Pink Floyd: Art Side of the Room

By: Maria Ogundele | Date 23.05.2017
Fan of Pink Floyd or not, few of us could argue with the suggestion that the iconic rock band, has, in the past, produced some of the most iconic album covers on the planet.
Courtesy of the Pink Floyd exhibition - Their Mortal Remains, presented by London's V&A and Michael Cohl's Iconic Entertainment
“Their Mortal Remains” at the V&A is undoubtedly a “must see” for Pink Floyd lovers but despite the artwork-heavy inclusions and the emphasis on design equalling that of the music, is there enough amongst the three-hundred-and-fifty or so exhibits to immerse, entertain and influence those with little interest in the music of Pink Floyd? We sent one of the team along to the V&A, here's what she found out...

Fans of optical art can form a deep connection with an enlarged Bridget Riley monochrome image which is the inspiration behind one room at the start of the exhibition. Presented nearby, a selection of equally trippy perception altering poster artworks, designed by duo Hapshash and the Coloured Coat, for early Pink Floyd gigs, could easily mess up the mind of even the most straight-laced onlookers if stared at for too long.

Surrealism and Hipgnosis
From the late 60s to the early 80s, design collective Hipgnosis (Storm Thorgesen and Aubrey Powell) created some of the most iconic album covers in the music business. The pair were inspired by surrealist artists including Salvador Dali, Rene Magritte and Man Ray. The V&A exhibition actually allows you to take a walk through some recreated album sleeve designs – and feel like part of the sets.

Performance dance isn’t necessarily the first thing that springs to mind whenever the name Pink Floyd is uttered, but way back in 1972 – a collaboration between the band and French choreographer and dancer Roland Petit, resulted in the Pink Floyd Ballet. Those of you hoping for some humorous footage of the band pirouetting and tiptoeing in leotards and tutu’s will be disappointed. But the exhibits do reveal that Pink Floyd did share the same stage as the Ballet National de Marseille for the forty minute stage show – although they were very much in the background behind the dancers.
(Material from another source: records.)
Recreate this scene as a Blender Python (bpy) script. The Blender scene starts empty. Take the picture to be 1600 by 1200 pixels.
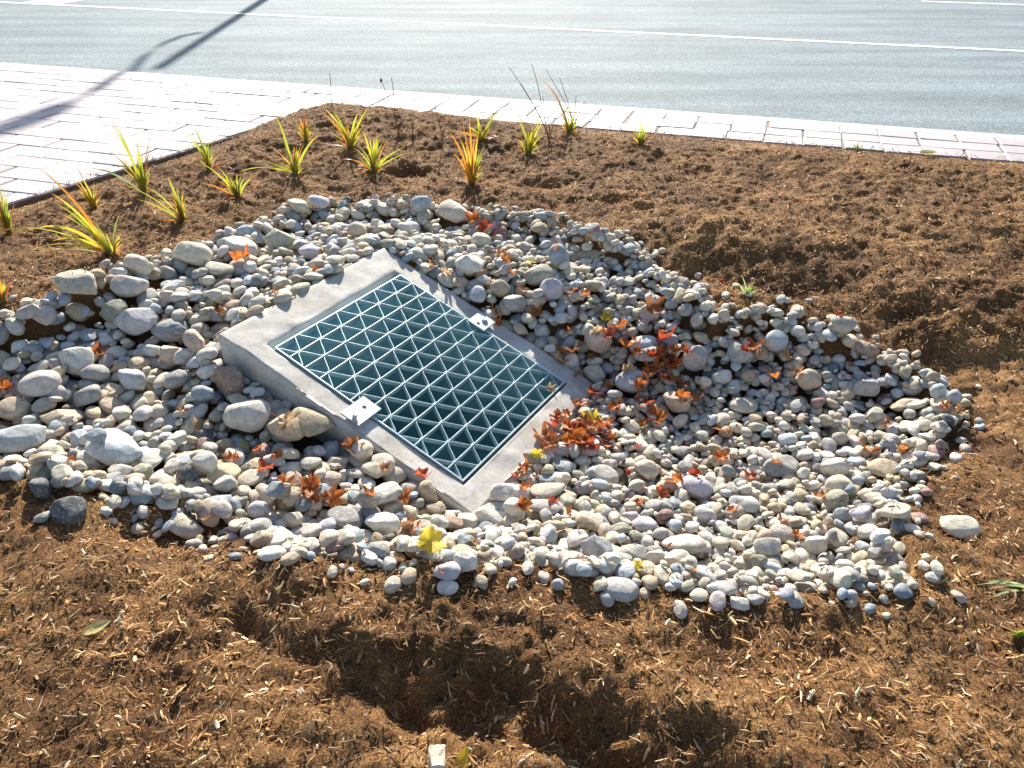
import bpy, bmesh, math, random
import numpy as np
from mathutils import Vector, Matrix
random.seed(7); rng = np.random.default_rng(11)
S = bpy.context.scene
COL = S.collection
rad = math.radians

# ---------------------------------------------------------------- camera, sky, sun, exposure
FPX = 1256.0; PITCH = rad(32); CH = 1.6
cam = bpy.data.cameras.new('camera'); camo = bpy.data.objects.new('camera', cam); COL.objects.link(camo)
cam.sensor_width = 36; cam.lens = FPX / 1600 * 36; cam.clip_start = .05; cam.clip_end = 1000
camo.location = (0, 0, CH); camo.rotation_euler = (math.pi / 2 - PITCH, 0, 0)
S.camera = camo
SUN_EL = rad(31); SUN_AZ = rad(-4.0)          # azimuth from +Y towards +X
sdir = Vector((math.sin(SUN_AZ) * math.cos(SUN_EL), math.cos(SUN_AZ) * math.cos(SUN_EL), math.sin(SUN_EL)))
W = bpy.data.worlds.new('World'); S.world = W; W.use_nodes = True
nt = W.node_tree; bg = nt.nodes['Background']
sky = nt.nodes.new('ShaderNodeTexSky'); sky.sky_type = 'NISHITA'; sky.sun_disc = False
sky.sun_elevation = SUN_EL; sky.sun_rotation = SUN_AZ; sky.air_density = 1.0; sky.dust_density = 1.0; sky.ozone_density = 1.0
nt.links.new(sky.outputs[0], bg.inputs[0]); bg.inputs[1].default_value = .085
sl = bpy.data.lights.new('sun', 'SUN'); sl.energy = 5.0; sl.angle = rad(.5); sl.color = (1, .925, .80)
so = bpy.data.objects.new('sun', sl); COL.objects.link(so)
so.rotation_euler = sdir.to_track_quat('Z', 'Y').to_euler(); so.location = (0, 20, 15)
S.view_settings.view_transform = 'Standard'; S.view_settings.look = 'None'
S.view_settings.exposure = 1.12; S.view_settings.gamma = 1

# ---------------------------------------------------------------- helpers
def tag(o, label=None, cat=None, group=None, kind=None):
    if label: o['label'] = label
    if cat: o['category'] = cat
    if group: o['group'] = group
    if kind: o['kind'] = kind
    return o

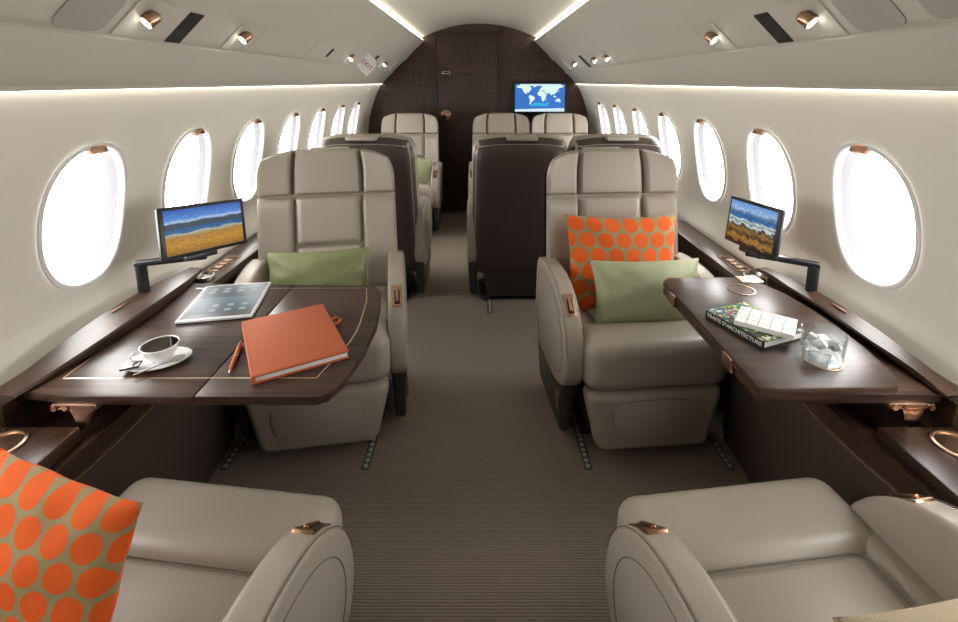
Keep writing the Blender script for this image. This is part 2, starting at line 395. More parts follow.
# far bulkhead with its door
def outline(grow=0):
    h = [(1.10, 0)] + [(1.10, .60)] + [(wx(.62+i*.0345)+.02, .62+i*.0345) for i in range(21)] + [(E_[0]+.03, E_[1]), (F_[0]+.03, F_[1]), (C_[0]+.04, C_[1]+.02), (.40, 1.86), (.2, 1.91), (0, 1.92)]
    return h + [(-a, b) for a, b in h[-2::-1]]
struct(MB().prism(outline(), 1, Y1, Y1+.05).build('wall_far', 'weave', None, 0))
struct(MB().prism(outline(), 1, Y0-.05, Y0).build('wall_rear', 'weave', None, 0))
dr = MB(); dr.rbox((-.418, Y1-.018, .01), (.188, Y1-.002, 1.795), .004, 2)
door = struct(dr.build('door_1', 'weave'))
hb = MB(); hb.rbox((-.366, Y1-.026, 1.402), (-.284, Y1-.016, 1.430), .004, 2); hb.build('door_handle', 'champagne', door)
MB().rbox((-.356, Y1-.029, 1.409), (-.294, Y1-.020, 1.423), .003, 2).build('handle_slot', 'dark_slot', door)
k = MB(); k.add([Matrix.Translation((-.330, Y1-.018, 1.0)) @ Matrix.Rotation(R(90), 4, 'X') @ Vector(v) for v in (lambda q: q.v)(MB().lathe([(.05, 0), (.05, .008), (.036, .012), (.030, .03), (.012, .036)], 24))], MB().lathe([(.05, 0), (.05, .008), (.036, .012), (.030, .03), (.012, .036)], 24).f)
k.build('door_knob', 'bronze', door)
for i, x in enumerate((-.424, .197)):
    struct(MB().rbox((x-.007, Y1-.03, 0), (x+.007, Y1, 1.84 if i else 1.76), .003, 2).build('trim_%d' % n_t, 'base')); n_t += 1
struct(MB().rbox((-.42, 4.76, 0), (.19, 4.80, .006), .002, 2).build('trim_%d' % n_t, 'steel')); n_t += 1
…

Comic Strips and Animation
Incredibly, even the cartoon character Tintin created by Georges Remi (who wrote under the pen Hergé) during the late 1920s, became associated with the band in 1989. The band found themselves included in an edition of ‘Tintin Reporter’ magazine for a story entitled ‘Tintin and Pink Floyd’ which is also on display. This wasn’t, however, the band’s first foray into the world of cartoons.

Exhibition visitors will learn that around fourteen years previously, to accompany the band’s ‘Dark Side of the Moon’ gigs, artwork for the tour programme designed by Hipgnosis, featured satirical comic strips about each band member. For the centrefold, the band commissioned satirical artist, illustrator and designer Gerald Scarfe to create a cartoon of Pink Floyd.

Scarfe then became the man behind the huge kinetic puppet animations such as the giant inflatable school teacher that dominated the stage on the band’s 1974 ‘The Wall’ tour. Recreations of which are also dominating the V&A museum at present.

The Pink Floyd Exhibition: “Their Mortal Remains” at the V&A runs until October. For anyone with little interest in the iconic band's music but a big interest in art - we reckon there should be just about enough arty stuff to keep you engrossed throughout.